• _DIRECTIONS_
Retype the complete listing exactly as it appears.

• _DATA EXCERPT_
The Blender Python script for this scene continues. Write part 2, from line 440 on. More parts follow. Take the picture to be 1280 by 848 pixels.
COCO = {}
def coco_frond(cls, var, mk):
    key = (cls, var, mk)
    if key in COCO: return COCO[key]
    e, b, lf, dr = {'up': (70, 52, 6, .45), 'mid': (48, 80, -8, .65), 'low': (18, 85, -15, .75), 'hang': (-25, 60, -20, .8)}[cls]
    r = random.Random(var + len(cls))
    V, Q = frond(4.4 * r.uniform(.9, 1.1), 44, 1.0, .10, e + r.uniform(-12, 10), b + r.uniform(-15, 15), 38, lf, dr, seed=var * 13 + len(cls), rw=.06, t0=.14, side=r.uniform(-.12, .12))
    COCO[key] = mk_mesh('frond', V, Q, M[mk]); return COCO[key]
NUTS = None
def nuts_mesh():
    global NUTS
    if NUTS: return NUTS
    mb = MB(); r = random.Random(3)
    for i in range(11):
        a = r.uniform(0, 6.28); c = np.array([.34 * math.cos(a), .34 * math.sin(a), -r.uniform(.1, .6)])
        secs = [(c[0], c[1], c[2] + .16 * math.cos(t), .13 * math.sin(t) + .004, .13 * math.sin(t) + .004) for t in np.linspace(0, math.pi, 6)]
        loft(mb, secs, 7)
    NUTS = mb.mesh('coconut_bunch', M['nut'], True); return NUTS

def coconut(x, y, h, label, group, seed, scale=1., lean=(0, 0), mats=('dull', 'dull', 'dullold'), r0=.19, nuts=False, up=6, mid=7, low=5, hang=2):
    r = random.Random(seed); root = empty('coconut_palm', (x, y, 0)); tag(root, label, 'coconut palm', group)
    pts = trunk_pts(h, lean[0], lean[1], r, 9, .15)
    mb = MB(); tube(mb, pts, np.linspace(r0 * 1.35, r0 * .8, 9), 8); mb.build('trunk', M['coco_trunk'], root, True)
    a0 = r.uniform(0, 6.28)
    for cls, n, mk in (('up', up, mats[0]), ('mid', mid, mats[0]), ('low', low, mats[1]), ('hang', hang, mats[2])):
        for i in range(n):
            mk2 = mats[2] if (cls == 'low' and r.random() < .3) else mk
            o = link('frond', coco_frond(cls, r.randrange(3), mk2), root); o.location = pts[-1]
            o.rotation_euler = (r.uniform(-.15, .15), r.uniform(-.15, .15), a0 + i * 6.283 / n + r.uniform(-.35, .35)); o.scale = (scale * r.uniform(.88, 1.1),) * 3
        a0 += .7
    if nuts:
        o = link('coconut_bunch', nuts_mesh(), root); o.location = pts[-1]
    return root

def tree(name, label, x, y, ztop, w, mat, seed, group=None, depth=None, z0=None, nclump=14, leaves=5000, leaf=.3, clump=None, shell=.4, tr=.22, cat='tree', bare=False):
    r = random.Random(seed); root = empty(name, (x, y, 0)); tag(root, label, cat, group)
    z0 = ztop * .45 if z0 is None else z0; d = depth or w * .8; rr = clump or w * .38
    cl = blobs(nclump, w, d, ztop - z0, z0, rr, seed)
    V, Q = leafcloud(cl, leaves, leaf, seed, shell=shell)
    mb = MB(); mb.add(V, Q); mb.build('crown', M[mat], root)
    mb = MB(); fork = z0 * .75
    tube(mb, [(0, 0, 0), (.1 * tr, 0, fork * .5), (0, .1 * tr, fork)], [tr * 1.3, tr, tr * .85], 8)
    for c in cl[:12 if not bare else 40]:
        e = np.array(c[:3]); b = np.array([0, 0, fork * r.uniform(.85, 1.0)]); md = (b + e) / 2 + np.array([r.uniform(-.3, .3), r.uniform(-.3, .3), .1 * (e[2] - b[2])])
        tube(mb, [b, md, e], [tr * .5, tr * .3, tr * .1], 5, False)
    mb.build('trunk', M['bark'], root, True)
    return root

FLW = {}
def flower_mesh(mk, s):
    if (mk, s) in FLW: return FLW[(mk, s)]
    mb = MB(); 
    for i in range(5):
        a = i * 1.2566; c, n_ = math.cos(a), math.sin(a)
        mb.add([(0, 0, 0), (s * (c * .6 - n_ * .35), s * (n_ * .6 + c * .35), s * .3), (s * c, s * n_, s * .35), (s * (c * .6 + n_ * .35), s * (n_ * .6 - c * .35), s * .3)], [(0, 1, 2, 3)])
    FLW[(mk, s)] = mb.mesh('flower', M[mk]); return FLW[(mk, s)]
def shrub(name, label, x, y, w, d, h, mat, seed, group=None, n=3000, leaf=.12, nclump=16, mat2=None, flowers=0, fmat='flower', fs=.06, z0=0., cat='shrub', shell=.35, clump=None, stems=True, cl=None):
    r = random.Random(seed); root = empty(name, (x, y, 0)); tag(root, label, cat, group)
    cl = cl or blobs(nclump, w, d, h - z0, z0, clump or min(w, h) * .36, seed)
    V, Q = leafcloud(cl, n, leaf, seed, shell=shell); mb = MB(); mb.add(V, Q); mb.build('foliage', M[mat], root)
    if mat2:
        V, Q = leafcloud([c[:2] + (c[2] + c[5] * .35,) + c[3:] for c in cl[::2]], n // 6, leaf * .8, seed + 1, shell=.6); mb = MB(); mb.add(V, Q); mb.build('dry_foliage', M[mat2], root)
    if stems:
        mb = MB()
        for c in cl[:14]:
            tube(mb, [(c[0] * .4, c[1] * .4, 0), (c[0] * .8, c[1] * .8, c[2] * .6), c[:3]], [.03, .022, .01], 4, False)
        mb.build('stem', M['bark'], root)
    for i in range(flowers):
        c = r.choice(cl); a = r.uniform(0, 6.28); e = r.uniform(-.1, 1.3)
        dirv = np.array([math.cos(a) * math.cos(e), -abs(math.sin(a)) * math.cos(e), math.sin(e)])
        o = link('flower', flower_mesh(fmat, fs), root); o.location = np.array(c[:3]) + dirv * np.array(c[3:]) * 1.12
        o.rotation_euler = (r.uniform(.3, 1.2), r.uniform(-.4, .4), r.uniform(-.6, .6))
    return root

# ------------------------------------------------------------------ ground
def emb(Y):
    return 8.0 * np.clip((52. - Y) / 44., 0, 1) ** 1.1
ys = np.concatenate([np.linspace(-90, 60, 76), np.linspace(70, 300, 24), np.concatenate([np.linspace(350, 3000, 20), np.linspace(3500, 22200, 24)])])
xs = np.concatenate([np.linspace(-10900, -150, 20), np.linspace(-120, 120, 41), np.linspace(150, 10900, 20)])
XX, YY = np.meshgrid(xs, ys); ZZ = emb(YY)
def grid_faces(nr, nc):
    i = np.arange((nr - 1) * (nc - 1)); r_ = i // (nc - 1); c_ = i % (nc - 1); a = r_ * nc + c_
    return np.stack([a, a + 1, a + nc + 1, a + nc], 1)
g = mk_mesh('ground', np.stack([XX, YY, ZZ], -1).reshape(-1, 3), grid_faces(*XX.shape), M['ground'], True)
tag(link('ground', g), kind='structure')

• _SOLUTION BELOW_
The Blender Python script for this scene continues. Write part 2, from line 440 on. More parts follow. Take the picture to be 1280 by 848 pixels.
COCO = {}
def coco_frond(cls, var, mk):
    key = (cls, var, mk)
    if key in COCO: return COCO[key]
    e, b, lf, dr = {'up': (70, 52, 6, .45), 'mid': (48, 80, -8, .65), 'low': (18, 85, -15, .75), 'hang': (-25, 60, -20, .8)}[cls]
    r = random.Random(var + len(cls))
    V, Q = frond(4.4 * r.uniform(.9, 1.1), 44, 1.0, .10, e + r.uniform(-12, 10), b + r.uniform(-15, 15), 38, lf, dr, seed=var * 13 + len(cls), rw=.06, t0=.14, side=r.uniform(-.12, .12))
    COCO[key] = mk_mesh('frond', V, Q, M[mk]); return COCO[key]
NUTS = None
def nuts_mesh():
    global NUTS
    if NUTS: return NUTS
    mb = MB(); r = random.Random(3)
    for i in range(11):
        a = r.uniform(0, 6.28); c = np.array([.34 * math.cos(a), .34 * math.sin(a), -r.uniform(.1, .6)])
        secs = [(c[0], c[1], c[2] + .16 * math.cos(t), .13 * math.sin(t) + .004, .13 * math.sin(t) + .004) for t in np.linspace(0, math.pi, 6)]
        loft(mb, secs, 7)
    NUTS = mb.mesh('coconut_bunch', M['nut'], True); return NUTS

def coconut(x, y, h, label, group, seed, scale=1., lean=(0, 0), mats=('dull', 'dull', 'dullold'), r0=.19, nuts=False, up=6, mid=7, low=5, hang=2):
    r = random.Random(seed); root = empty('coconut_palm', (x, y, 0)); tag(root, label, 'coconut palm', group)
    pts = trunk_pts(h, lean[0], lean[1], r, 9, .15)
    mb = MB(); tube(mb, pts, np.linspace(r0 * 1.35, r0 * .8, 9), 8); mb.build('trunk', M['coco_trunk'], root, True)
    a0 = r.uniform(0, 6.28)
    for cls, n, mk in (('up', up, mats[0]), ('mid', mid, mats[0]), ('low', low, mats[1]), ('hang', hang, mats[2])):
        for i in range(n):
            mk2 = mats[2] if (cls == 'low' and r.random() < .3) else mk
            o = link('frond', coco_frond(cls, r.randrange(3), mk2), root); o.location = pts[-1]
            o.rotation_euler = (r.uniform(-.15, .15), r.uniform(-.15, .15), a0 + i * 6.283 / n + r.uniform(-.35, .35)); o.scale = (scale * r.uniform(.88, 1.1),) * 3
        a0 += .7
    if nuts:
        o = link('coconut_bunch', nuts_mesh(), root); o.location = pts[-1]
    return root

def tree(name, label, x, y, ztop, w, mat, seed, group=None, depth=None, z0=None, nclump=14, leaves=5000, leaf=.3, clump=None, shell=.4, tr=.22, cat='tree', bare=False):
    r = random.Random(seed); root = empty(name, (x, y, 0)); tag(root, label, cat, group)
    z0 = ztop * .45 if z0 is None else z0; d = depth or w * .8; rr = clump or w * .38
    cl = blobs(nclump, w, d, ztop - z0, z0, rr, seed)
    V, Q = leafcloud(cl, leaves, leaf, seed, shell=shell)
    mb = MB(); mb.add(V, Q); mb.build('crown', M[mat], root)
    mb = MB(); fork = z0 * .75
    tube(mb, [(0, 0, 0), (.1 * tr, 0, fork * .5), (0, .1 * tr, fork)], [tr * 1.3, tr, tr * .85], 8)
    for c in cl[:12 if not bare else 40]:
        e = np.array(c[:3]); b = np.array([0, 0, fork * r.uniform(.85, 1.0)]); md = (b + e) / 2 + np.array([r.uniform(-.3, .3), r.uniform(-.3, .3), .1 * (e[2] - b[2])])
        tube(mb, [b, md, e], [tr * .5, tr * .3, tr * .1], 5, False)
    mb.build('trunk', M['bark'], root, True)
    return root

FLW = {}
def flower_mesh(mk, s):
    if (mk, s) in FLW: return FLW[(mk, s)]
    mb = MB(); 
    for i in range(5):
        a = i * 1.2566; c, n_ = math.cos(a), math.sin(a)
        mb.add([(0, 0, 0), (s * (c * .6 - n_ * .35), s * (n_ * .6 + c * .35), s * .3), (s * c, s * n_, s * .35), (s * (c * .6 + n_ * .35), s * (n_ * .6 - c * .35), s * .3)], [(0, 1, 2, 3)])
    FLW[(mk, s)] = mb.mesh('flower', M[mk]); return FLW[(mk, s)]
def shrub(name, label, x, y, w, d, h, mat, seed, group=None, n=3000, leaf=.12, nclump=16, mat2=None, flowers=0, fmat='flower', fs=.06, z0=0., cat='shrub', shell=.35, clump=None, stems=True, cl=None):
    r = random.Random(seed); root = empty(name, (x, y, 0)); tag(root, label, cat, group)
    cl = cl or blobs(nclump, w, d, h - z0, z0, clump or min(w, h) * .36, seed)
    V, Q = leafcloud(cl, n, leaf, seed, shell=shell); mb = MB(); mb.add(V, Q); mb.build('foliage', M[mat], root)
    if mat2:
        V, Q = leafcloud([c[:2] + (c[2] + c[5] * .35,) + c[3:] for c in cl[::2]], n // 6, leaf * .8, seed + 1, shell=.6); mb = MB(); mb.add(V, Q); mb.build('dry_foliage', M[mat2], root)
    if stems:
        mb = MB()
        for c in cl[:14]:
            tube(mb, [(c[0] * .4, c[1] * .4, 0), (c[0] * .8, c[1] * .8, c[2] * .6), c[:3]], [.03, .022, .01], 4, False)
        mb.build('stem', M['bark'], root)
    for i in range(flowers):
        c = r.choice(cl); a = r.uniform(0, 6.28); e = r.uniform(-.1, 1.3)
        dirv = np.array([math.cos(a) * math.cos(e), -abs(math.sin(a)) * math.cos(e), math.sin(e)])
        o = link('flower', flower_mesh(fmat, fs), root); o.location = np.array(c[:3]) + dirv * np.array(c[3:]) * 1.12
        o.rotation_euler = (r.uniform(.3, 1.2), r.uniform(-.4, .4), r.uniform(-.6, .6))
    return root

# ------------------------------------------------------------------ ground
def emb(Y):
    return 8.0 * np.clip((52. - Y) / 44., 0, 1) ** 1.1
ys = np.concatenate([np.linspace(-90, 60, 76), np.linspace(70, 300, 24), np.concatenate([np.linspace(350, 3000, 20), np.linspace(3500, 22200, 24)])])
xs = np.concatenate([np.linspace(-10900, -150, 20), np.linspace(-120, 120, 41), np.linspace(150, 10900, 20)])
XX, YY = np.meshgrid(xs, ys); ZZ = emb(YY)
def grid_faces(nr, nc):
    i = np.arange((nr - 1) * (nc - 1)); r_ = i // (nc - 1); c_ = i % (nc - 1); a = r_ * nc + c_
    return np.stack([a, a + 1, a + nc + 1, a + nc], 1)
g = mk_mesh('ground', np.stack([XX, YY, ZZ], -1).reshape(-1, 3), grid_faces(*XX.shape), M['ground'], True)
tag(link('ground', g), kind='structure')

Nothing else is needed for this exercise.